··· SOURCE DATA

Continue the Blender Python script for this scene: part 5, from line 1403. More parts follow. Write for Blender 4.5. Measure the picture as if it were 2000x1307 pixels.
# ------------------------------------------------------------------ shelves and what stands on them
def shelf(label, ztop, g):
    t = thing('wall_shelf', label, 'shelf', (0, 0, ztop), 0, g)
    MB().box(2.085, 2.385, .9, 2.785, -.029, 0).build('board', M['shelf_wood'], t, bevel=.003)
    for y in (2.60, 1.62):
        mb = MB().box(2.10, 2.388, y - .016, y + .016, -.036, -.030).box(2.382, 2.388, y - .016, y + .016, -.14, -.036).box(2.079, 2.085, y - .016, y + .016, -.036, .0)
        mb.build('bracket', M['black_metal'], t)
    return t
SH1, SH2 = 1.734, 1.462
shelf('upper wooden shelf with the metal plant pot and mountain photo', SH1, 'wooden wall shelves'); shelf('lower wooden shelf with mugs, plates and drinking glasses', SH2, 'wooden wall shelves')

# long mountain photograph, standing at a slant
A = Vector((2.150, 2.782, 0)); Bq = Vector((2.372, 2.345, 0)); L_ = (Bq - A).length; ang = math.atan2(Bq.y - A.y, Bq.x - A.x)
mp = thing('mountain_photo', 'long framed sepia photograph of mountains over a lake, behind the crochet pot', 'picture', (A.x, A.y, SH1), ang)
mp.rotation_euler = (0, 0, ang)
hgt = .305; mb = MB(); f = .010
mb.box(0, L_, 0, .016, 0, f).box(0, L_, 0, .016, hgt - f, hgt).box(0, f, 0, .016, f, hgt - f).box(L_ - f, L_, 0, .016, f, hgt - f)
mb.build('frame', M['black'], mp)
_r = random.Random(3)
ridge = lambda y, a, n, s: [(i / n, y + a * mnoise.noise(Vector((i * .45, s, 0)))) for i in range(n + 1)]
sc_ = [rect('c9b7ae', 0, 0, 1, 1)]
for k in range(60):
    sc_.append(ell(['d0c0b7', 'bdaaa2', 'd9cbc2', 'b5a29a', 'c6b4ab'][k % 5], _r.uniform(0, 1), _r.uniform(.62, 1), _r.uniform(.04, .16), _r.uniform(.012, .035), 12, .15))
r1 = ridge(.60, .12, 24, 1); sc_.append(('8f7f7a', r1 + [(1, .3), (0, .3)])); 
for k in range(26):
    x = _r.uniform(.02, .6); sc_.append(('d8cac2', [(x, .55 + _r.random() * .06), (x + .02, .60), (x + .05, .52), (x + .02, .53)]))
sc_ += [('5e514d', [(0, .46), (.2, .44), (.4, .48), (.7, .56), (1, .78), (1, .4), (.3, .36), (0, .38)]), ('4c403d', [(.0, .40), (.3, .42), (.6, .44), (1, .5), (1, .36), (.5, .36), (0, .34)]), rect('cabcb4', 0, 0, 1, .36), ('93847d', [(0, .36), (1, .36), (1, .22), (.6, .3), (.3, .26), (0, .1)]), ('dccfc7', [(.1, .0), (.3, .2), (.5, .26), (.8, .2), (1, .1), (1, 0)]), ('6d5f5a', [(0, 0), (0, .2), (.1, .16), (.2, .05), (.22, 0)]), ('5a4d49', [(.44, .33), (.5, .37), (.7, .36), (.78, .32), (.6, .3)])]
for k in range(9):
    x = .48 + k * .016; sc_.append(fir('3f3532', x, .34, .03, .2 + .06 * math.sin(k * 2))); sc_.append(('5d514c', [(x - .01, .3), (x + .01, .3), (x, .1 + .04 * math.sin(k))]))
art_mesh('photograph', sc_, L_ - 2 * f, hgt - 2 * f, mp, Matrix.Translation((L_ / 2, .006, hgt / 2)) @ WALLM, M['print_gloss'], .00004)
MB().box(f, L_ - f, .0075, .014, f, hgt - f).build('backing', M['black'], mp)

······

* _EXERCISE TASK_
Set down verbatim only the lines between the start of the data above and the line with "shelf('upper wooden shelf", both boundaries included.

* _EXERCISE ANSWER_
Continue the Blender Python script for this scene: part 5, from line 1403. More parts follow. Write for Blender 4.5. Measure the picture as if it were 2000x1307 pixels.
# ------------------------------------------------------------------ shelves and what stands on them
def shelf(label, ztop, g):
    t = thing('wall_shelf', label, 'shelf', (0, 0, ztop), 0, g)
    MB().box(2.085, 2.385, .9, 2.785, -.029, 0).build('board', M['shelf_wood'], t, bevel=.003)
    for y in (2.60, 1.62):
        mb = MB().box(2.10, 2.388, y - .016, y + .016, -.036, -.030).box(2.382, 2.388, y - .016, y + .016, -.14, -.036).box(2.079, 2.085, y - .016, y + .016, -.036, .0)
        mb.build('bracket', M['black_metal'], t)
    return t
SH1, SH2 = 1.734, 1.462
shelf('upper wooden shelf with the metal plant pot and mountain photo', SH1, 'wooden wall shelves'); shelf('lower wooden shelf with mugs, plates and drinking glasses', SH2, 'wooden wall shelves')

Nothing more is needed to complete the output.